Coney Island “developer” Joe Sitt, the local boy who owns a large portion of the People’s Playground but has yet to build anything atop it, is again bringing a flea market to his Stillwell Avenue lots in a scheme similar to one that failed miserably in 2009 — and other stakeholders in the area say it’s time for the his company, Thor Equities, to actually put a shovel in the ground.

“The lots aren’t being used properly,” said Dick Zigun, who runs the all-year-round Coney Island Sideshows by the Seashore. “There should be year-round entertainment there.”

Some say that the lots, which are about the size of two football fields and are located on both sides of Stillwell Avenue below Surf Avenue, should house things like bowling alleys, movie theaters and restaurants — not an outdoor fair that will end in October. The lots’ zoning permits a temporary fair ground, but that usage doesn’t gel with the city’s vision for a glitzy Coney Island that thrives through the winter.
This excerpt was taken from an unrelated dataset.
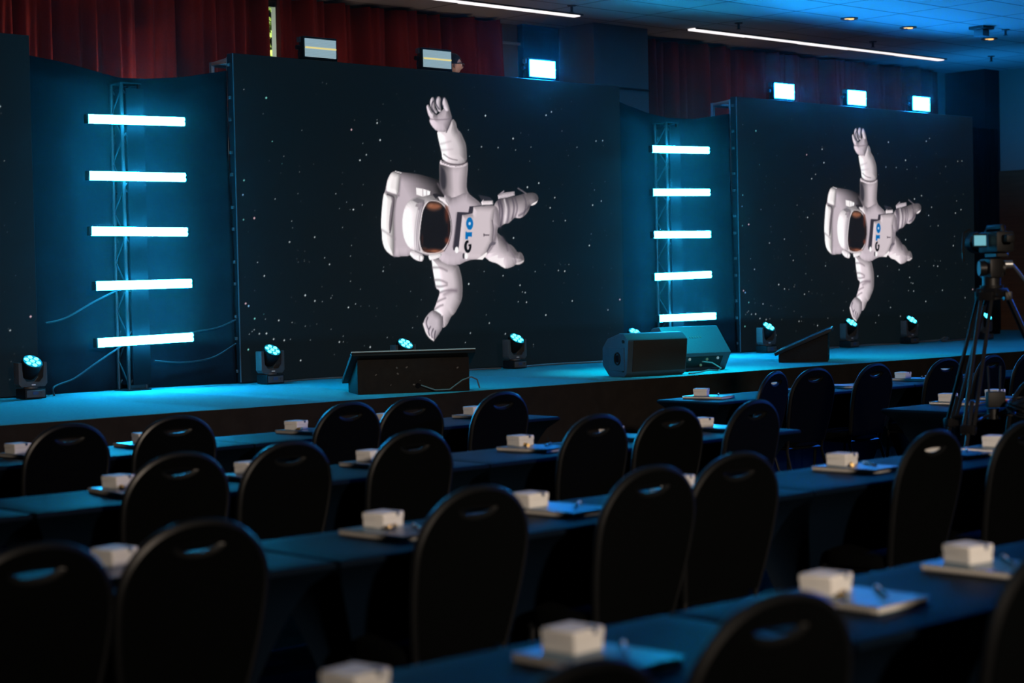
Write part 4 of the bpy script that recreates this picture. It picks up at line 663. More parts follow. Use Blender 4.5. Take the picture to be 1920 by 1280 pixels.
HX = [(7.21, 'at the far left, below the left light bars'), (9.59, 'at the lower left corner of the middle screen'), (11.15, 'half hidden behind the prompter wedge'), (12.62, 'right of the prompter wedge, under the astronaut'),
      (14.38, 'peeking over the lying loudspeakers'), (16.65, 'at the lower left corner of the right screen'), (18.25, "below the right astronaut's lower hand"), (19.52, 'in front of the right part of the right screen'), (21.25, 'behind the tripod legs')]
mh = None
for k, (x, where) in enumerate(HX):
    lab = 'moving head light with cyan lenses, ' + where
    if mh is None: mh = moving_head((x, 13.55, STAGE+.001), lab)
    else: dup(mh, (x, 13.55, STAGE+.001), 0.0, lab)

# ------------------------------------------------------------------ prompter wedges
def prompter(loc, rz, label, wd=.92, dp=.40):
    t = thing('prompter_wedge', label, 'floor monitor', loc, rz, 'prompter wedges at the stage front')
    # local: back face at y=0 towards the hall, panel falling towards +y
    b = MB(); prof = [(0, 0), (0, .275-.2*0), (.03, .275), (dp, .075), (dp, 0)]
    b.prism(prof, lambda y, z, x: Vector((x, y, z)), -wd/2, wd/2, bev=.004); b.build('body', M['wedge'], t)
    a = math.atan2(-.20, dp-.03); q = dp/.40; yc = (dp+.0)/2; zc = .275-.20*(yc-.03)/(dp-.03)+.0225
    b = MB(); b.box((0, yc, zc), (wd+.10, .50*q, .035), rot=Rx(a), bev=.006); pn = b.build('screen_panel', M['black_plastic'], t)
    b = MB(); b.box((0, yc+.008, zc+.018), (wd+.02, .42*q, .004), rot=Rx(a)); b.build('screen_glass', M['pen'], pn, smooth=False)
    b = MB(); b.box((0, yc-.25*q*math.cos(a)+.004, zc-.25*q*math.sin(a)+.014), (wd+.10, .010, .008), rot=Rx(a)); b.build('edge_strip', M['page'], pn, smooth=False)
    b = MB(); b.cyl((.03, -.001, .055), (.03, -.005, .055), .022, n=16); b.build('cable_hole', M['mask_cloth'], t)
    b = MB(); rg = random.Random(4)
    for k in range(8): b.box((rg.uniform(-.38, .42), -.001, rg.uniform(.05, .22)), (rg.uniform(.006, .02), .003, rg.uniform(.004, .012)), rot=Ry(rg.uniform(-1, 1)))
    b.build('scuff', M['dark_grey'], t, smooth=False)
    return t
prompter((9.34, 11.22, STAGE+.001), math.radians(-27), 'dark prompter wedge with overhanging tilted screen at the stage front, middle screen side')
prompter((15.32, 11.64, STAGE+.001), math.radians(36), 'black prompter wedge seen from its side, in front of the right screen', .80, .50)
t = MB(); t.tube([(9.37, 11.17, .83), (9.45, 11.09, .79), (9.56, 11.04, .79), (9.66, 11.0, .86), (9.74, 10.98, .885), (9.80, 10.975, .86), (9.83, 10.98, .79)], .006, 6)
tag(t.build('power_cable', M['grey_cable']), 'thin grey cable looping from the hole in the prompter wedge', 'cable')

# ------------------------------------------------------------------ loudspeakers lying on the stage
def speaker_wedge(loc, rz):
    t = thing('loudspeaker', 'dark loudspeaker lying on its side, grille towards the hall, blue-lit end', 'loudspeaker', loc, rz, 'loudspeakers lying at the stage front')
    # profile in (y, z): grille plane at the front (-y), rear chamfers
    prof = [(-.17, .03), (-.13, 0), (.10, 0), (.20, .10), (.20, .26), (.12, .345), (-.06, .395), (-.13, .39), (-.205, .33)]
    b = MB(); b.prism(prof, lambda y, z, x: Vector((x, y, z)), -.34, .34, bev=.018); b.build('cabinet', M['speaker'], t)
    n = Vector((0, -.17+.205, 0))
    ang = math.atan2(.205-.17, .33-.03)
    b = MB(); b.box((.02, -.190, .19), (.60, .012, .285), rot=Rx(ang), bev=.005); b.build('grille', M['grille'], t)
    b = MB(); b.box((-.343, -.02, .16), (.008, .25, .21), bev=.003, seg=1); p = b.build('end_plate', M['speaker'], t)
    b = MB(); b.tube([Vector((-.349, -.045+.04*math.cos(a), .165+.052*math.sin(a))) for a in np.linspace(0, 2*PI, 20, endpoint=False)], .009, 8, closed=True); b.build('pole_socket', M['black_plastic'], p)
    b = MB(); b.cyl((-.346, -.045, .165), (-.349, -.045, .165), .034, n=16); b.build('socket_hole', M['mask_cloth'], p)
    for (y, z) in ((-.13, .32), (-.12, .06)):
        b = MB(); b.cyl((-.341, y, z), (-.346, y, z), .016, n=12); b.build('screw', M['black_plastic'], t)
    return t
speaker_wedge((12.18, 11.33, STAGE+.001), math.radians(-10))
t = thing('loudspeaker', 'teal-lit loudspeaker wedge with its back and cable sockets towards the hall', 'loudspeaker', (13.03, 11.53, STAGE+.001), math.radians(-14), 'loudspeakers lying at the stage front')
prof = [(-.09, 0), (.22, 0), (.26, .28), (.16, .410), (.03, .424), (-.20, .172)]
b = MB(); b.prism(prof, lambda y, z, x: Vector((x, y, z)), -.335, .335, bev=.016); b.build('cabinet', M['speaker'], t)
b = MB(); b.box((0, -.147, .086), (.50, .006, .12), rot=Rx(math.atan2(.11, .172))); rp = b.build('rear_panel', M['black_plastic'], t, smooth=False)
for (x, z, mm) in ((-.13, .115, 'white_mark'), (.19, .12, 'white_mark'), (.02, .055, 'brass'), (.07, .11, 'brass')):
    b = MB(); yy = -.09-.11*z/.172; b.cyl((x, yy+.008, z), (x, yy-.014, z), .014, n=10); b.build('socket', M[mm], rp)
b = MB(); ra = math.atan2(.253, .23)
for k in range(5): b.box((-.05+.03*k, -.066, .320), (.012, .022, .005), rot=Rx(ra))
b.build('raised_mark', M['dark_grey'], t, smooth=False)
b = MB(); b.tube([(13.0, 11.36, .86), (13.03, 11.26, .85), (13.04, 11.16, .80), (12.95, 11.12, .782), (12.75, 11.06, .80), (12.6, 11.05, .783), (12.45, 11.04, .781)], .007, 6)
tag(b.build('speaker_cable', M['grey_cable']), 'pale speaker cable running from the wedge sockets along the stage edge', 'cable')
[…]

“It’s a travesty and not what Coney Island is about,” said Coney-Brighton Boardwalk Alliance founder Robert Burstein. “People come to Coney Island for an amusement experience, not flea markets.”

The BK Festival is slated to launch May 15 in the Sitt-owned vacant lots and will feature carnival acts, games, food booths, inflatable bounce houses and about 120 retail vendors that operated at the now-defunct Aqueduct Flea Market in Queens, which closed after more than 30 years to make way for a casino. The BK Festival’s format is similar to Sitt’s much-hyped temporary fair, which failed to open the 25 rides it had originally promised and disappointed locals with its cheap market offerings.

But the company Sitt booked to run the BK Festival — former Aqueduct Flea Market management — says that the new fair will be more high-end than Festival by the Sea.

“We’ll have upscale retail and there won’t be any second-hand clothes,” said BK Festival Director Will McCarthy. “Don’t connect 2009 with what we’re doing — the difference is like night and day.”

McCarthy touted the BK Festival attractions that he’s most excited about, which will include a booth for healthy cooking demos and magic shows.

This isn’t the first time that Sitt’s projects have clashed with both the city and the community. In the summer of 2008, Sitt’s self-described “Summer of Hope” carnival turned into the “Summer of Nope” when the carnies packed up early. That same season, Astroland closed because of a contract dispute with longtime operator Carol Albert.

And in November 2009, the city bought seven acres of property that Sitt had owned since 2005 to pursue Mayor Bloomberg’s redevelopment vision. Buying out Sitt was a key component of the Bloomberg administration’s plan to jump-start the long-stalled renaissance of Coney Island.

Sitt had his own vision of a $2-billion, 24-7-365-day-a-year Xanadu with hotels, malls, new rides and indoor attractions, but city officials refused to talk to him about the zoning change Sitt would need.

Sitt still owns five acres of Coney, but has never built anything. The BK Festival is set for a single season run, though there’s no word yet on if Sitt is planning something more permanent than an outdoor flea for the Stillwell Avenue lots, according to his spokesman Stefan Friedman.